La prière du vendredi a été dirigée par le guide suprême Ali Khamenei, fait rare dans le pays. Il a appelé au calme suite aux manifestations qui ont secoué l'Iran depuis la réélection de l'ultraconservateur Mahmoud Ahmadinejad.
AFP - Le guide suprême iranien Ali Khamenei fait vendredi sa première apparition en public après six jours de contestation populaire sans précédent en 30 ans dans le pays, en prononçant un prêche attendu à la principale prière à Téhéran.
Les partisans de Mir Hossein Moussavi, qui conteste les résultats de la présidentielle et réclame un nouveau scrutin, ont annulé pour la première fois depuis le début du mouvement une manifestation prévue à l'Université, où l'ayatollah Khamenei doit s'exprimer vers 13H00 locales (08H30 GMT).
L'enjeu est d'autant plus sérieux pour Ali Khamenei, la plus haute autorité de la République islamique, qu'il avait implicitement appuyé la candidature du président sortant, l'ultraconservateur Mahmoud Ahmadinejad, avant de saluer sa réélection pour quatre ans comme une "grande fête".
Le guide a depuis enjoint le Conseil des gardiens de la constitution à examiner avec attention les plaintes de M. Moussavi et des autres candidats, Mehdi Karoubi et Mohsen Rezaï, sur des irrégularités pendant le scrutin.
L'institution a fait savoir qu'elle entendrait samedi les trois protestataires, qui ont fait état de 646 irrégularités.

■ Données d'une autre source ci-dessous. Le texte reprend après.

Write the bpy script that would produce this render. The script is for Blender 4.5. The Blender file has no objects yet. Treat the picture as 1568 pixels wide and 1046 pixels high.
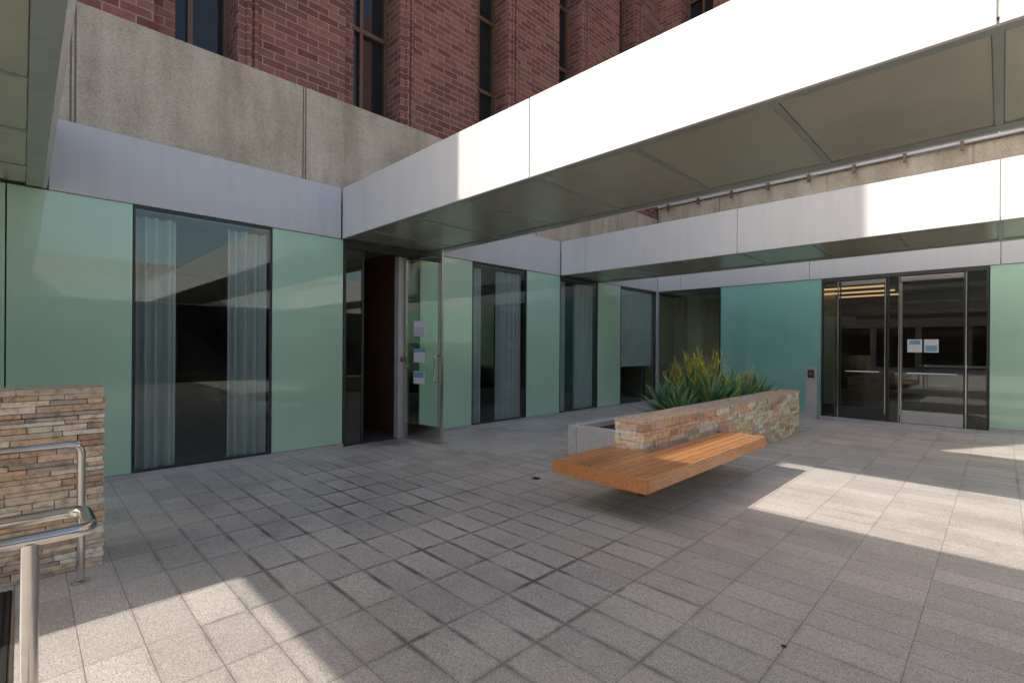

Elle doit rendre au plus tard dimanche un avis sur un possible nouveau décompte partiel.
Le prêche de la prière du vendredi donne la ligne politique du pouvoir sur un évènement donné, a fortiori s'il est prononcé par le guide suprême en personne, et à un moment où le régime fait face à la plus importante contestation populaire depuis la révolution islamique en 1979.
Preuve que ce prêche est attendu par tous, les partisans de M. Moussavi se sont donné le mot pour annuler toute manifestation. Des consignes circulant sur les sites de socialisation et par e-mail enjoignaient ainsi de ne pas se réunir dans Téhéran.
M. Moussavi, qui participait jeudi à une manifestation interdite dans le centre de la capitale, avait donné des gages de fidélité au régime, tout en réitérant que son mouvement visait à obtenir l'annulation de l'élection.
"Nous ferons tout sacrifice nécessaire pour préserver le système (le régime)", a affirmé M. Moussavi, qui a été un des acteurs clé de la révolution de 1979.
"Nous sommes ici pour obtenir nos droits, nous voulons seulement récupérer nos votes", a-t-il ajouté, selon son site internet Kalameh.
Depuis l'annonce des résultats de l'élection samedi, l'opposition menée par M. Moussavi organise d'imposantes manifestations quotidiennes dans les rues, dont l'une avait dégénéré lundi avec la mort de sept manifestants dans des heurts.
Ce mouvement s'est répandu au-delà de la capitale. Les autorités ont fait état de nombreuses arrestations de manifestants dans des grandes villes comme Mashhad ou Tabriz.
Le prêche du guide suprême est d'autant plus attendu que l'unité de façade du régime sur les évènements commence à se lézarder.
L'Assemblée des experts, qui compte 86 religieux chargés notamment de superviser l'activité du guide suprême, s'est "félicitée" jeudi de la participation record au scrutin (85%) mais n'a pas eu un mot sur la réélection de M. Ahmadinejad. Un silence qui vaut désaveu du décompte des voix.
Akbar Hachémi Rafsandjani, l'ex-président qui dirige cette Assemblée, a été accusé par M. Ahmadinejad d'orchestrer la campagne de M. Moussavi.
Par ailleurs, au moins cinq grands ayatollah, le rang le plus élevé dans le clergé chiite iranien, ont demandé au Conseil des gardiens de prononcer un "verdict convaincant" sur les plaintes des candidats.